── PROVIDED DATA ──

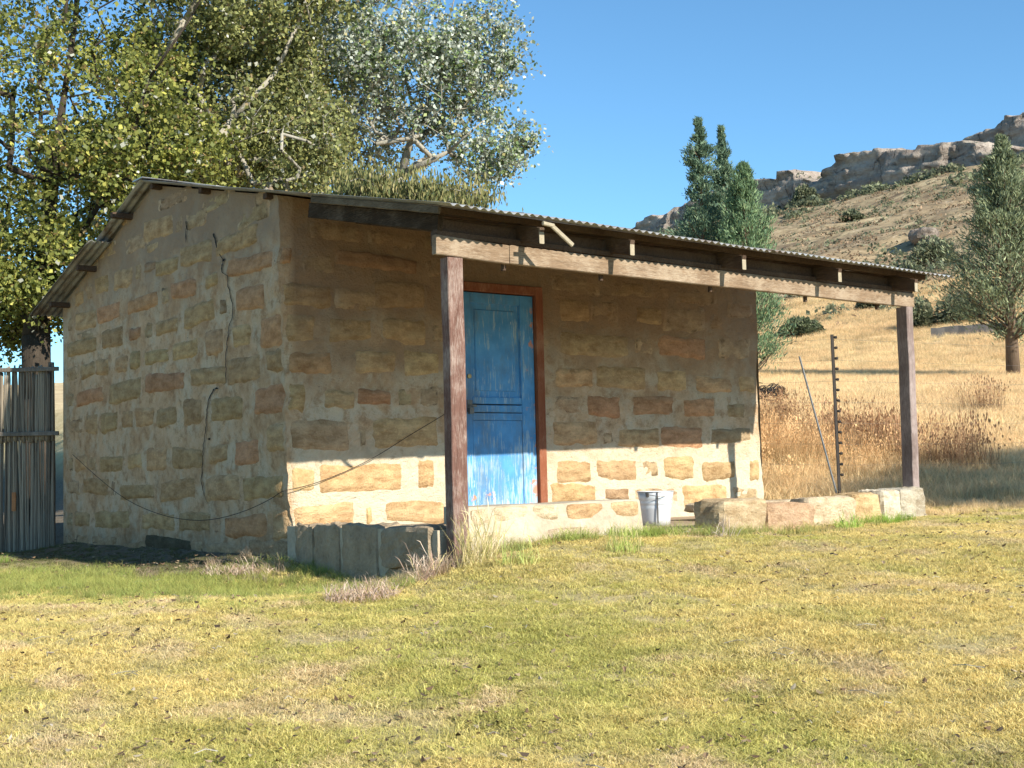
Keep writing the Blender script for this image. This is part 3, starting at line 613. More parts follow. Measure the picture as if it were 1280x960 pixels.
# ------------------------------------------------------------------ porch floor and plinth
def floormat():
    return simple('porch_floor', (.26, .19, .13), (.40, .31, .22), 3, .95, .6, .01)
o = MB(); o.box(.1, 5.75, -2.3, .02, -.6, FZ-.012); o.build('porch_floor', floormat(), house)
M_pl = simple('grey_plinth_stone', (.21, .155, .10), (.42, .33, .225), 7, .95, .9, .02)
def rockbox(cx, cy, cz, sx, sy, sz, seed, mat, parent, name='stone', nz=.05, col=None, rotz=0, sub=3, pw=5):
    rs = np.random.RandomState(seed); V = []; F = []; n = sub+2
    # cube sphere grid pushed to a rounded, chipped block
    import itertools
    idx = {}
    def vid(i, j, k):
        key = (i, j, k)
        if key not in idx:
            p = np.array([i, j, k])/(n)*2-1.; q = np.abs(p)**pw; r = (q.sum())**(1/pw); p = p/r*np.abs(p).max()
            p = p*(1+0*r); h = 1+(float(fbm(np.array(p[0]*1.5+seed*3.1+p[2]), np.array(p[1]*1.5+p[2]*.7+seed), 3, seed))-.5)*nz*4+rs.uniform(-.45, .45)*nz
            idx[key] = len(V); V.append((p[0]*h*sx/2, p[1]*h*sy/2, p[2]*h*sz/2))
        return idx[key]
    for a in range(n):
        for b in range(n):
            for s_, o_ in ((0, 1), (n, 0)):
                for ax in range(3):
                    def mk(u, v):
                        c = [0, 0, 0]; c[ax] = s_; c[(ax+1) % 3] = u; c[(ax+2) % 3] = v; return vid(*c)
                    f = (mk(a, b), mk(a+1, b), mk(a+1, b+1), mk(a, b+1)); F.append(f if s_ else f[::-1])
    V = np.array(V); c, s_ = math.cos(rotz), math.sin(rotz)
    V = np.stack([V[:, 0]*c-V[:, 1]*s_+cx, V[:, 0]*s_+V[:, 1]*c+cy, V[:, 2]+cz], -1)
    o = mesh(name, V, F, mat, parent)
    if mat is M_stone:
        addattr(o, 'edge', np.full(len(V), .25), 'FLOAT'); o.color = (*(col or SC['n']), 1)
    return o
pl = MB(); pl.box(-.005, .24, -2.30, -.03, -.6, -.115); plinth = pl.build('plinth', M_cement, house, False, 'grey stone plinth along the gable side of the porch')
for q, (y0, y1, z0, z1) in enumerate([(-.20, -.50, -.50, -.10), (-.53, -.93, -.52, -.088), (-.98, -1.50, -.60, -.082), (-1.56, -2.24, -.40, -.088), (-1.60, -2.15, -.70, -.40)]):
    rockbox(.10, (y0+y1)/2, (z0+z1)/2, .26+.03*(q == 3), abs(y1-y0)*1.02, z1-z0, 40+q, M_pl, plinth, nz=.07, pw=12, sub=5)
pf = MB()
# cement-rendered front plinth, irregular profile
xsn = np.linspace(.19, 1.87, 36); V = []
for x in xsn:
    jz = (vn(np.array(x*3), np.array(0.), 5)-.5)*.03; jy = (vn(np.array(x*4), np.array(3.), 6)-.5)*.05
    V += [(x, -2.10, -.7), (x, -2.46+jy, -.7), (x, -2.44+jy, -.20+jz), (x, -2.42+jy*.5, -.09+jz), (x, -2.40+jy*.3, .035+jz*.4), (x, -2.385, .048+jz*.5), (x, -2.10, .05+jz*.3)]
n = len(xsn); F = [(i*7+k, (i+1)*7+k, (i+1)*7+k+1, i*7+k+1) for i in range(n-1) for k in range(6)]+[tuple(range(6, -1, -1)), tuple(range((n-1)*7, n*7))]
fpl = mesh('plinth', V, F, M_cement, house); fpl['label'] = 'pale cement-smeared front plinth below the blue door'
def fst(x, z, wd, h, k, seed, y=-2.405):
    rockbox(x, y+.05, z, wd, .13, h, seed, M_stone, fpl, nz=.02, pw=7, col=SC[k] if isinstance(k, str) else k)
pale = (.70, .58, .40)
fst(.30, -.04, .18, .13, pale, 61); fst(.58, -.025, .34, .13, pale, 62); fst(.90, -.02, .26, .12, pale, 63); fst(1.29, -.03, .38, .135, (.60, .40, .22), 64); fst(1.70, -.022, .31, .125, (.64, .45, .26), 65)
fst(.45, -.22, .34, .16, pale, 66, -.0-2.43); fst(1.15, -.23, .55, .18, (.62, .50, .37), 67, -2.44)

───

**SHORT TASK**
Transcribe the listing above verbatim. Omit the pictures.

**CORRECT OUTPUT**
Keep writing the Blender script for this image. This is part 3, starting at line 613. More parts follow. Measure the picture as if it were 1280x960 pixels.
# ------------------------------------------------------------------ porch floor and plinth
def floormat():
    return simple('porch_floor', (.26, .19, .13), (.40, .31, .22), 3, .95, .6, .01)
o = MB(); o.box(.1, 5.75, -2.3, .02, -.6, FZ-.012); o.build('porch_floor', floormat(), house)
M_pl = simple('grey_plinth_stone', (.21, .155, .10), (.42, .33, .225), 7, .95, .9, .02)
def rockbox(cx, cy, cz, sx, sy, sz, seed, mat, parent, name='stone', nz=.05, col=None, rotz=0, sub=3, pw=5):
    rs = np.random.RandomState(seed); V = []; F = []; n = sub+2
    # cube sphere grid pushed to a rounded, chipped block
    import itertools
    idx = {}
    def vid(i, j, k):
        key = (i, j, k)
        if key not in idx:
            p = np.array([i, j, k])/(n)*2-1.; q = np.abs(p)**pw; r = (q.sum())**(1/pw); p = p/r*np.abs(p).max()
            p = p*(1+0*r); h = 1+(float(fbm(np.array(p[0]*1.5+seed*3.1+p[2]), np.array(p[1]*1.5+p[2]*.7+seed), 3, seed))-.5)*nz*4+rs.uniform(-.45, .45)*nz
            idx[key] = len(V); V.append((p[0]*h*sx/2, p[1]*h*sy/2, p[2]*h*sz/2))
        return idx[key]
    for a in range(n):
        for b in range(n):
            for s_, o_ in ((0, 1), (n, 0)):
                for ax in range(3):
                    def mk(u, v):
                        c = [0, 0, 0]; c[ax] = s_; c[(ax+1) % 3] = u; c[(ax+2) % 3] = v; return vid(*c)
                    f = (mk(a, b), mk(a+1, b), mk(a+1, b+1), mk(a, b+1)); F.append(f if s_ else f[::-1])
    V = np.array(V); c, s_ = math.cos(rotz), math.sin(rotz)
    V = np.stack([V[:, 0]*c-V[:, 1]*s_+cx, V[:, 0]*s_+V[:, 1]*c+cy, V[:, 2]+cz], -1)
    o = mesh(name, V, F, mat, parent)
    if mat is M_stone:
        addattr(o, 'edge', np.full(len(V), .25), 'FLOAT'); o.color = (*(col or SC['n']), 1)
    return o
pl = MB(); pl.box(-.005, .24, -2.30, -.03, -.6, -.115); plinth = pl.build('plinth', M_cement, house, False, 'grey stone plinth along the gable side of the porch')
for q, (y0, y1, z0, z1) in enumerate([(-.20, -.50, -.50, -.10), (-.53, -.93, -.52, -.088), (-.98, -1.50, -.60, -.082), (-1.56, -2.24, -.40, -.088), (-1.60, -2.15, -.70, -.40)]):
    rockbox(.10, (y0+y1)/2, (z0+z1)/2, .26+.03*(q == 3), abs(y1-y0)*1.02, z1-z0, 40+q, M_pl, plinth, nz=.07, pw=12, sub=5)
pf = MB()
# cement-rendered front plinth, irregular profile
xsn = np.linspace(.19, 1.87, 36); V = []
for x in xsn:
    jz = (vn(np.array(x*3), np.array(0.), 5)-.5)*.03; jy = (vn(np.array(x*4), np.array(3.), 6)-.5)*.05
    V += [(x, -2.10, -.7), (x, -2.46+jy, -.7), (x, -2.44+jy, -.20+jz), (x, -2.42+jy*.5, -.09+jz), (x, -2.40+jy*.3, .035+jz*.4), (x, -2.385, .048+jz*.5), (x, -2.10, .05+jz*.3)]
n = len(xsn); F = [(i*7+k, (i+1)*7+k, (i+1)*7+k+1, i*7+k+1) for i in range(n-1) for k in range(6)]+[tuple(range(6, -1, -1)), tuple(range((n-1)*7, n*7))]
fpl = mesh('plinth', V, F, M_cement, house); fpl['label'] = 'pale cement-smeared front plinth below the blue door'
def fst(x, z, wd, h, k, seed, y=-2.405):
    rockbox(x, y+.05, z, wd, .13, h, seed, M_stone, fpl, nz=.02, pw=7, col=SC[k] if isinstance(k, str) else k)
pale = (.70, .58, .40)
fst(.30, -.04, .18, .13, pale, 61); fst(.58, -.025, .34, .13, pale, 62); fst(.90, -.02, .26, .12, pale, 63); fst(1.29, -.03, .38, .135, (.60, .40, .22), 64); fst(1.70, -.022, .31, .125, (.64, .45, .26), 65)
fst(.45, -.22, .34, .16, pale, 66, -.0-2.43); fst(1.15, -.23, .55, .18, (.62, .50, .37), 67, -2.44)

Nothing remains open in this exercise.